The Most Common LinkedIn Ads Mistakes NZ Businesses Make
1. Targeting too broadly
LinkedIn’s targeting is powerful, but it only works if you use it. Campaigns that target everyone in New Zealand with a vague message waste budget. The platform rewards specificity. Narrow down to the exact job titles, seniority levels, and company types that match your ideal client.

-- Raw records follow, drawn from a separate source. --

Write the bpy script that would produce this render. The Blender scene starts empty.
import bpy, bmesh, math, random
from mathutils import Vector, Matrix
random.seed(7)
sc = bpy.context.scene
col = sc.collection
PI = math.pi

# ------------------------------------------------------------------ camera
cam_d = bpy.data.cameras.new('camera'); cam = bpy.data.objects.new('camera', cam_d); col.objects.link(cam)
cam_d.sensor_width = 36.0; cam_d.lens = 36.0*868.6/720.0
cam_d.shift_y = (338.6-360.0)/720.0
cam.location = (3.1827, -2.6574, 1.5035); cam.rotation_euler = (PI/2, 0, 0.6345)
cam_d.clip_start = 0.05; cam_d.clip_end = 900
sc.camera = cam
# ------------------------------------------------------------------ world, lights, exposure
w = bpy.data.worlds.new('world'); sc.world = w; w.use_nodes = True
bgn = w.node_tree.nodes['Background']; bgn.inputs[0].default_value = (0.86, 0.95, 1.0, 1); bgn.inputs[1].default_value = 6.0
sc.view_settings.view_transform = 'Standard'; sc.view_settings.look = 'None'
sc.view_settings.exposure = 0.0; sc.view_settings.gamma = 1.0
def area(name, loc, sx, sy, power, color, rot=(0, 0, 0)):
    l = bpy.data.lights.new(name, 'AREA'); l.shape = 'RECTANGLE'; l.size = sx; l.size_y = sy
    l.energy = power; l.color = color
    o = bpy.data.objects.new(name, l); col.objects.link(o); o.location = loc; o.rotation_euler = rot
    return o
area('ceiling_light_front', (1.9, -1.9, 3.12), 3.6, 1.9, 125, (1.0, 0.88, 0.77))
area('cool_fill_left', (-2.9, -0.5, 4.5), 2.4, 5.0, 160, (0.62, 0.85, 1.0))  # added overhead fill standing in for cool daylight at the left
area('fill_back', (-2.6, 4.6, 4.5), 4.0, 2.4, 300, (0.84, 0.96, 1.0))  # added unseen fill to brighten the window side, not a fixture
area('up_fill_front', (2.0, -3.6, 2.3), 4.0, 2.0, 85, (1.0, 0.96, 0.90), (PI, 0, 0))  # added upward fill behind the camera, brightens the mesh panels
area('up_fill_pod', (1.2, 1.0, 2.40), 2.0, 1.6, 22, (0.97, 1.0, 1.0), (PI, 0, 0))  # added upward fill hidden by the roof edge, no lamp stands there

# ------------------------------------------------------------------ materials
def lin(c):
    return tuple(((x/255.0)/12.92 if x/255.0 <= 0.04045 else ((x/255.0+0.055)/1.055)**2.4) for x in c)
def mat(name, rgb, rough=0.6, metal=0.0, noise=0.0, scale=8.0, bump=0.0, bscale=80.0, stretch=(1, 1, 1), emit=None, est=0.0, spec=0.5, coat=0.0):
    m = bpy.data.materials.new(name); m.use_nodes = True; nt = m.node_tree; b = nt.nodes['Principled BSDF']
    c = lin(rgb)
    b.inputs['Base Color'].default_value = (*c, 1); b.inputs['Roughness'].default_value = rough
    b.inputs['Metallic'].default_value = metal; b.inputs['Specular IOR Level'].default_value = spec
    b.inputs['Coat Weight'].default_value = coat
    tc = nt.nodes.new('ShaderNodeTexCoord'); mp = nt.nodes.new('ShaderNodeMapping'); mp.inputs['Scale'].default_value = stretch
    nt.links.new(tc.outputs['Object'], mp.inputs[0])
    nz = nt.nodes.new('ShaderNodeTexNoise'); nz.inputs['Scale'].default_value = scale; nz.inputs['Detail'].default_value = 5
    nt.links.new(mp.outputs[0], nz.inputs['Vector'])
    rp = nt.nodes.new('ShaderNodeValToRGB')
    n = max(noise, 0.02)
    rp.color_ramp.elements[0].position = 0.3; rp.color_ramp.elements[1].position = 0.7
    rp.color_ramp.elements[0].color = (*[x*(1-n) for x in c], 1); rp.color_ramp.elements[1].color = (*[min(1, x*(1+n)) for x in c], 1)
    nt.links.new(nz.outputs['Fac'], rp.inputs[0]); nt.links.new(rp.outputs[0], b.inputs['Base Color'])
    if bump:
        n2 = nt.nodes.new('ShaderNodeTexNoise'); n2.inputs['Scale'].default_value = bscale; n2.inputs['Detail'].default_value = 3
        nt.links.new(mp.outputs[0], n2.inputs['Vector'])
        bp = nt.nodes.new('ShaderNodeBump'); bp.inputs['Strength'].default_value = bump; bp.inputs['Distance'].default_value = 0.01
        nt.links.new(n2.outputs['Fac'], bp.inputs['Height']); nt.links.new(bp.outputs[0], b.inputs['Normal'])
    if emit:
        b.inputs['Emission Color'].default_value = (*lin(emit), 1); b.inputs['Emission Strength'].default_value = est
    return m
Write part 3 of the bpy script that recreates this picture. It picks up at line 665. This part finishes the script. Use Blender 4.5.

2. Treating it like Facebook
LinkedIn is a professional environment. The kind of creative that performs on Instagram often feels out of place here. Content that leads with a business insight, a specific challenge your audience faces, or a clear value proposition tends to outperform lifestyle imagery and consumer-style promotions.
3. Stopping too soon
LinkedIn campaigns need time and a sufficient budget to gather meaningful data. Switching off a campaign after one week based on limited impressions does not tell you whether LinkedIn works for your business, it tells you the test was too small. A properly structured pilot needs a committed run time and budget to produce usable results. Most agencies recommend a minimum of $1,500 to $2,000 NZD per month for a meaningful first test.
4. Not connecting LinkedIn data to your CRM
Leads from LinkedIn forms need to go somewhere and be followed up on quickly. Without a clear process for qualifying and responding to LinkedIn leads, the platform appears to underperform when the real issue is post-lead handling.